↓↓↓

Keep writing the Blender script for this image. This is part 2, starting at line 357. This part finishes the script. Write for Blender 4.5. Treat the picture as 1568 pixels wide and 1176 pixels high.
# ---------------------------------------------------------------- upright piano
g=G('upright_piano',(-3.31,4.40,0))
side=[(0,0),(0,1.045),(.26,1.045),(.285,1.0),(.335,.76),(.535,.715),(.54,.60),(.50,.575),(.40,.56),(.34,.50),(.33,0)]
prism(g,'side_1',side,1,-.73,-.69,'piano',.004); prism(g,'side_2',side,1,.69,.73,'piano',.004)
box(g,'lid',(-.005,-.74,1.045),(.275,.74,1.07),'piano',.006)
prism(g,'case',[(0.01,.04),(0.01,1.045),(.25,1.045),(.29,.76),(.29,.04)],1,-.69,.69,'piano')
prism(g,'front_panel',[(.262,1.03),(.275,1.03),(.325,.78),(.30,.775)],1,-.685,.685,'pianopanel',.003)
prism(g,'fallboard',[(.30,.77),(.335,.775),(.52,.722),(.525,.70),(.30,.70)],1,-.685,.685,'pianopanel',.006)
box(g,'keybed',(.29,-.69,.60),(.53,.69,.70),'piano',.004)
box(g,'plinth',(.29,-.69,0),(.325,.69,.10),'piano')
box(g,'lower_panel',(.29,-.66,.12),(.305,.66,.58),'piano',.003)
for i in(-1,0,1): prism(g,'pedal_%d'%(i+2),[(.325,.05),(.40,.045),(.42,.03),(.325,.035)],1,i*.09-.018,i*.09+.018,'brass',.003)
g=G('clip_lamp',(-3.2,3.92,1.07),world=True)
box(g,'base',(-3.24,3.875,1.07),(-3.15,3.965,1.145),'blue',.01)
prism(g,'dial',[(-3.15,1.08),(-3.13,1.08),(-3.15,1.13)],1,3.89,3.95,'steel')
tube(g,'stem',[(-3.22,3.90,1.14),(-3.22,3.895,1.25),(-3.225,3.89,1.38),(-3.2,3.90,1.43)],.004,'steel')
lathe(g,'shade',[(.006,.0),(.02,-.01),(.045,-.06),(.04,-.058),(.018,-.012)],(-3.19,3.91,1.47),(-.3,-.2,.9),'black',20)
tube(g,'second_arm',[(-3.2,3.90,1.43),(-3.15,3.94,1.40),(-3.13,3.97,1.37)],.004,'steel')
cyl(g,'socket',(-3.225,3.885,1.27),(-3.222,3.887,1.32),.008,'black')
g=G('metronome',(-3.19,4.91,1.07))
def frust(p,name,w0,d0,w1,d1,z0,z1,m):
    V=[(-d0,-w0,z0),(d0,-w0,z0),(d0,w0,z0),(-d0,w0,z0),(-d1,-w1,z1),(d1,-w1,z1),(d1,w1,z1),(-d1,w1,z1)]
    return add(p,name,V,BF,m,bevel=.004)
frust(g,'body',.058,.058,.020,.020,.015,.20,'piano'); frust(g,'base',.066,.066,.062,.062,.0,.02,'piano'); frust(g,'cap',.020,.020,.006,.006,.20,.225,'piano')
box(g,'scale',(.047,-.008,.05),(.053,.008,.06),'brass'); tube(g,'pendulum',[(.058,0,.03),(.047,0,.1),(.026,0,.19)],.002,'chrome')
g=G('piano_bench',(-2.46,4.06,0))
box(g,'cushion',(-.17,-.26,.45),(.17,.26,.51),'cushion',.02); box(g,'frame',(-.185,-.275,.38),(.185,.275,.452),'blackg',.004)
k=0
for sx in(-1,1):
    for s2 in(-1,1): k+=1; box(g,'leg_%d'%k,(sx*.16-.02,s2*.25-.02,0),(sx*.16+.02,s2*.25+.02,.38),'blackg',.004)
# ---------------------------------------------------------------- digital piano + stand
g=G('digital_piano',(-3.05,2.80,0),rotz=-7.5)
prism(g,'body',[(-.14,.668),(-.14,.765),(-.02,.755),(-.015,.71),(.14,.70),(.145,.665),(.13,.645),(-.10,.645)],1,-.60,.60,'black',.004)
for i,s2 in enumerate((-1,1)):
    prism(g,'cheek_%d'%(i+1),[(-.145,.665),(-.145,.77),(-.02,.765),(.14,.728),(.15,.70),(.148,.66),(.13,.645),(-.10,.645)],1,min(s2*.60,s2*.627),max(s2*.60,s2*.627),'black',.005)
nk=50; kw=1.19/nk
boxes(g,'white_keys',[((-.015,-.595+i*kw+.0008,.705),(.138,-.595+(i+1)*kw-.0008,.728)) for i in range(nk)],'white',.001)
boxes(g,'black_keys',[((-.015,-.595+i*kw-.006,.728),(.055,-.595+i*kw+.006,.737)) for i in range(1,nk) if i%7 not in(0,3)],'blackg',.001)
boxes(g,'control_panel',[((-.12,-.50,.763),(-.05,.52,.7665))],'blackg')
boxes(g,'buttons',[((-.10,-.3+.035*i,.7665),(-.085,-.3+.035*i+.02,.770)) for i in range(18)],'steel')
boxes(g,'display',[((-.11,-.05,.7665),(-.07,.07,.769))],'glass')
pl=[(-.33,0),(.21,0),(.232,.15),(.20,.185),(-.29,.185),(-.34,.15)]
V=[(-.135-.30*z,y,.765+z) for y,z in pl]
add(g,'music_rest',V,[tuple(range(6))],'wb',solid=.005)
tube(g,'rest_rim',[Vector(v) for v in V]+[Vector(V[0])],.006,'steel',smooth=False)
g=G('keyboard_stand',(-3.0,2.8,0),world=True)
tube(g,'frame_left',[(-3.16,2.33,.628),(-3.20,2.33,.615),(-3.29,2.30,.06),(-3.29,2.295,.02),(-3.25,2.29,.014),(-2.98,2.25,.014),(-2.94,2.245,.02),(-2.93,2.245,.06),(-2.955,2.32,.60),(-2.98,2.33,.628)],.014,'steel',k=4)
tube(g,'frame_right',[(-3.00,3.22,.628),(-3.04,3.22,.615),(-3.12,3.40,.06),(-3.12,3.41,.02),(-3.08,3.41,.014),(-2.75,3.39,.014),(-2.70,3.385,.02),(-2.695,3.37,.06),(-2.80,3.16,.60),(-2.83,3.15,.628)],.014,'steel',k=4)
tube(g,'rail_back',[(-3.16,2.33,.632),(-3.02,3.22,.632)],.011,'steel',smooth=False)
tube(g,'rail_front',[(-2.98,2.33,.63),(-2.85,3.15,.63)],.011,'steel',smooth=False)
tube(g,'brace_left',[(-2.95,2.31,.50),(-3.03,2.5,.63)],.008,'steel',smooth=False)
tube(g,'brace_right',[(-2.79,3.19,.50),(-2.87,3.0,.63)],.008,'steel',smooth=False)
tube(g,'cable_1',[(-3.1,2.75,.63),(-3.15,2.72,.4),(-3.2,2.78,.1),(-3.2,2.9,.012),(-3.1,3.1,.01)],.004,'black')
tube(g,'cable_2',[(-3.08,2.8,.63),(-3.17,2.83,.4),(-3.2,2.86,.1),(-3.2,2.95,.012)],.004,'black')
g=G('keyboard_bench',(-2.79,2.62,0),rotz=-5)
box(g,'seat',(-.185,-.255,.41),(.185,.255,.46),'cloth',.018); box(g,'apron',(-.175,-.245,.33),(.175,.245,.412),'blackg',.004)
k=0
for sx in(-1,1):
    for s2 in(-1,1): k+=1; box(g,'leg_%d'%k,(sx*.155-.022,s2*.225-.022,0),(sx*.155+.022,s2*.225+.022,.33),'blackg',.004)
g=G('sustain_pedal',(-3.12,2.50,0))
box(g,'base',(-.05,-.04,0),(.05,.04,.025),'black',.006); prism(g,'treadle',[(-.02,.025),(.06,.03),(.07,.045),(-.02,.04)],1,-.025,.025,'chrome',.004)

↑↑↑

▶ **The request**: Go back to the listing above and please repeat it exactly.

▶ **Task solution**:
Keep writing the Blender script for this image. This is part 2, starting at line 357. This part finishes the script. Write for Blender 4.5. Treat the picture as 1568 pixels wide and 1176 pixels high.
# ---------------------------------------------------------------- upright piano
g=G('upright_piano',(-3.31,4.40,0))
side=[(0,0),(0,1.045),(.26,1.045),(.285,1.0),(.335,.76),(.535,.715),(.54,.60),(.50,.575),(.40,.56),(.34,.50),(.33,0)]
prism(g,'side_1',side,1,-.73,-.69,'piano',.004); prism(g,'side_2',side,1,.69,.73,'piano',.004)
box(g,'lid',(-.005,-.74,1.045),(.275,.74,1.07),'piano',.006)
prism(g,'case',[(0.01,.04),(0.01,1.045),(.25,1.045),(.29,.76),(.29,.04)],1,-.69,.69,'piano')
prism(g,'front_panel',[(.262,1.03),(.275,1.03),(.325,.78),(.30,.775)],1,-.685,.685,'pianopanel',.003)
prism(g,'fallboard',[(.30,.77),(.335,.775),(.52,.722),(.525,.70),(.30,.70)],1,-.685,.685,'pianopanel',.006)
box(g,'keybed',(.29,-.69,.60),(.53,.69,.70),'piano',.004)
box(g,'plinth',(.29,-.69,0),(.325,.69,.10),'piano')
box(g,'lower_panel',(.29,-.66,.12),(.305,.66,.58),'piano',.003)
for i in(-1,0,1): prism(g,'pedal_%d'%(i+2),[(.325,.05),(.40,.045),(.42,.03),(.325,.035)],1,i*.09-.018,i*.09+.018,'brass',.003)
g=G('clip_lamp',(-3.2,3.92,1.07),world=True)
box(g,'base',(-3.24,3.875,1.07),(-3.15,3.965,1.145),'blue',.01)
prism(g,'dial',[(-3.15,1.08),(-3.13,1.08),(-3.15,1.13)],1,3.89,3.95,'steel')
tube(g,'stem',[(-3.22,3.90,1.14),(-3.22,3.895,1.25),(-3.225,3.89,1.38),(-3.2,3.90,1.43)],.004,'steel')
lathe(g,'shade',[(.006,.0),(.02,-.01),(.045,-.06),(.04,-.058),(.018,-.012)],(-3.19,3.91,1.47),(-.3,-.2,.9),'black',20)
tube(g,'second_arm',[(-3.2,3.90,1.43),(-3.15,3.94,1.40),(-3.13,3.97,1.37)],.004,'steel')
cyl(g,'socket',(-3.225,3.885,1.27),(-3.222,3.887,1.32),.008,'black')
g=G('metronome',(-3.19,4.91,1.07))
def frust(p,name,w0,d0,w1,d1,z0,z1,m):
    V=[(-d0,-w0,z0),(d0,-w0,z0),(d0,w0,z0),(-d0,w0,z0),(-d1,-w1,z1),(d1,-w1,z1),(d1,w1,z1),(-d1,w1,z1)]
    return add(p,name,V,BF,m,bevel=.004)
frust(g,'body',.058,.058,.020,.020,.015,.20,'piano'); frust(g,'base',.066,.066,.062,.062,.0,.02,'piano'); frust(g,'cap',.020,.020,.006,.006,.20,.225,'piano')
box(g,'scale',(.047,-.008,.05),(.053,.008,.06),'brass'); tube(g,'pendulum',[(.058,0,.03),(.047,0,.1),(.026,0,.19)],.002,'chrome')
g=G('piano_bench',(-2.46,4.06,0))
box(g,'cushion',(-.17,-.26,.45),(.17,.26,.51),'cushion',.02); box(g,'frame',(-.185,-.275,.38),(.185,.275,.452),'blackg',.004)
k=0
for sx in(-1,1):
    for s2 in(-1,1): k+=1; box(g,'leg_%d'%k,(sx*.16-.02,s2*.25-.02,0),(sx*.16+.02,s2*.25+.02,.38),'blackg',.004)
# ---------------------------------------------------------------- digital piano + stand
g=G('digital_piano',(-3.05,2.80,0),rotz=-7.5)
prism(g,'body',[(-.14,.668),(-.14,.765),(-.02,.755),(-.015,.71),(.14,.70),(.145,.665),(.13,.645),(-.10,.645)],1,-.60,.60,'black',.004)
for i,s2 in enumerate((-1,1)):
    prism(g,'cheek_%d'%(i+1),[(-.145,.665),(-.145,.77),(-.02,.765),(.14,.728),(.15,.70),(.148,.66),(.13,.645),(-.10,.645)],1,min(s2*.60,s2*.627),max(s2*.60,s2*.627),'black',.005)
nk=50; kw=1.19/nk
boxes(g,'white_keys',[((-.015,-.595+i*kw+.0008,.705),(.138,-.595+(i+1)*kw-.0008,.728)) for i in range(nk)],'white',.001)
boxes(g,'black_keys',[((-.015,-.595+i*kw-.006,.728),(.055,-.595+i*kw+.006,.737)) for i in range(1,nk) if i%7 not in(0,3)],'blackg',.001)
boxes(g,'control_panel',[((-.12,-.50,.763),(-.05,.52,.7665))],'blackg')
boxes(g,'buttons',[((-.10,-.3+.035*i,.7665),(-.085,-.3+.035*i+.02,.770)) for i in range(18)],'steel')
boxes(g,'display',[((-.11,-.05,.7665),(-.07,.07,.769))],'glass')
pl=[(-.33,0),(.21,0),(.232,.15),(.20,.185),(-.29,.185),(-.34,.15)]
V=[(-.135-.30*z,y,.765+z) for y,z in pl]
add(g,'music_rest',V,[tuple(range(6))],'wb',solid=.005)
tube(g,'rest_rim',[Vector(v) for v in V]+[Vector(V[0])],.006,'steel',smooth=False)
g=G('keyboard_stand',(-3.0,2.8,0),world=True)
tube(g,'frame_left',[(-3.16,2.33,.628),(-3.20,2.33,.615),(-3.29,2.30,.06),(-3.29,2.295,.02),(-3.25,2.29,.014),(-2.98,2.25,.014),(-2.94,2.245,.02),(-2.93,2.245,.06),(-2.955,2.32,.60),(-2.98,2.33,.628)],.014,'steel',k=4)
tube(g,'frame_right',[(-3.00,3.22,.628),(-3.04,3.22,.615),(-3.12,3.40,.06),(-3.12,3.41,.02),(-3.08,3.41,.014),(-2.75,3.39,.014),(-2.70,3.385,.02),(-2.695,3.37,.06),(-2.80,3.16,.60),(-2.83,3.15,.628)],.014,'steel',k=4)
tube(g,'rail_back',[(-3.16,2.33,.632),(-3.02,3.22,.632)],.011,'steel',smooth=False)
tube(g,'rail_front',[(-2.98,2.33,.63),(-2.85,3.15,.63)],.011,'steel',smooth=False)
tube(g,'brace_left',[(-2.95,2.31,.50),(-3.03,2.5,.63)],.008,'steel',smooth=False)
tube(g,'brace_right',[(-2.79,3.19,.50),(-2.87,3.0,.63)],.008,'steel',smooth=False)
tube(g,'cable_1',[(-3.1,2.75,.63),(-3.15,2.72,.4),(-3.2,2.78,.1),(-3.2,2.9,.012),(-3.1,3.1,.01)],.004,'black')
tube(g,'cable_2',[(-3.08,2.8,.63),(-3.17,2.83,.4),(-3.2,2.86,.1),(-3.2,2.95,.012)],.004,'black')
g=G('keyboard_bench',(-2.79,2.62,0),rotz=-5)
box(g,'seat',(-.185,-.255,.41),(.185,.255,.46),'cloth',.018); box(g,'apron',(-.175,-.245,.33),(.175,.245,.412),'blackg',.004)
k=0
for sx in(-1,1):
    for s2 in(-1,1): k+=1; box(g,'leg_%d'%k,(sx*.155-.022,s2*.225-.022,0),(sx*.155+.022,s2*.225+.022,.33),'blackg',.004)
g=G('sustain_pedal',(-3.12,2.50,0))
box(g,'base',(-.05,-.04,0),(.05,.04,.025),'black',.006); prism(g,'treadle',[(-.02,.025),(.06,.03),(.07,.045),(-.02,.04)],1,-.025,.025,'chrome',.004)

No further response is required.